> Goal of the exercise
Print exactly what the entries say, line by line, from the first line down to the one with "SC = bpy.context.scene; COL = SC.collection", inclusive.

> Dataset extract
=====
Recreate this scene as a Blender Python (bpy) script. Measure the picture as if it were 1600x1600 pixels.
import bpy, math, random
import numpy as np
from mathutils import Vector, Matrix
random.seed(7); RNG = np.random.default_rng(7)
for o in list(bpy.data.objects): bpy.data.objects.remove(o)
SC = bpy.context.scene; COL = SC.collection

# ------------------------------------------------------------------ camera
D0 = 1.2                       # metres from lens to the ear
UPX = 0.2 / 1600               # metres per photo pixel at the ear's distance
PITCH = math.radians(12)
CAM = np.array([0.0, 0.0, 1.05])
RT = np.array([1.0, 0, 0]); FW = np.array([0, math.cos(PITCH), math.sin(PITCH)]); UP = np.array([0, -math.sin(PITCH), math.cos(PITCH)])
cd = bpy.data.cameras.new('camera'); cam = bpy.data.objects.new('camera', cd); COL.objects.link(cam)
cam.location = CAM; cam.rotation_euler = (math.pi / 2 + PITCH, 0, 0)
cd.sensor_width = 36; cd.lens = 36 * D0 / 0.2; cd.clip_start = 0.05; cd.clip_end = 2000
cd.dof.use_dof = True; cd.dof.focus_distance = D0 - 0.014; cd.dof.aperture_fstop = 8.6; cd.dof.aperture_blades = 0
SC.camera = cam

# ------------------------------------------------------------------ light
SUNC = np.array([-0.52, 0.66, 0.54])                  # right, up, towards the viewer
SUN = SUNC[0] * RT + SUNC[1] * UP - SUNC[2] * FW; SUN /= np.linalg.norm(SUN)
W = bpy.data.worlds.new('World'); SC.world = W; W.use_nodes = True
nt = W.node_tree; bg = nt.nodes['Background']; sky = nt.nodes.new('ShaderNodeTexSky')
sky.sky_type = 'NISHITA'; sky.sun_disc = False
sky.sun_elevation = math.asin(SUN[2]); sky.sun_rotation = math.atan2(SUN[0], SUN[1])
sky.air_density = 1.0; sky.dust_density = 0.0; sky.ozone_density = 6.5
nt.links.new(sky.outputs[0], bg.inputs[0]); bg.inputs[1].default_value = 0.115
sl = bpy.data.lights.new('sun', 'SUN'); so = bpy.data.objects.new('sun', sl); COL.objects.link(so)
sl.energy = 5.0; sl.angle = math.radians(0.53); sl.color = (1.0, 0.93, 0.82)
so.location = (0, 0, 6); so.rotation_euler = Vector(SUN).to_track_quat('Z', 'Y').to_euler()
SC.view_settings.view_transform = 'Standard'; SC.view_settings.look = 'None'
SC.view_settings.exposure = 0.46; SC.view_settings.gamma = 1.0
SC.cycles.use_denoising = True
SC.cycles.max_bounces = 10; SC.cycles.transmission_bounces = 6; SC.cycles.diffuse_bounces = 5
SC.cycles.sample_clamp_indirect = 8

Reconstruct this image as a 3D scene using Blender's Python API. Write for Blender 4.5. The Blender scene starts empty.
=====
> Result
Recreate this scene as a Blender Python (bpy) script. Measure the picture as if it were 1600x1600 pixels.
import bpy, math, random
import numpy as np
from mathutils import Vector, Matrix
random.seed(7); RNG = np.random.default_rng(7)
for o in list(bpy.data.objects): bpy.data.objects.remove(o)
SC = bpy.context.scene; COL = SC.collection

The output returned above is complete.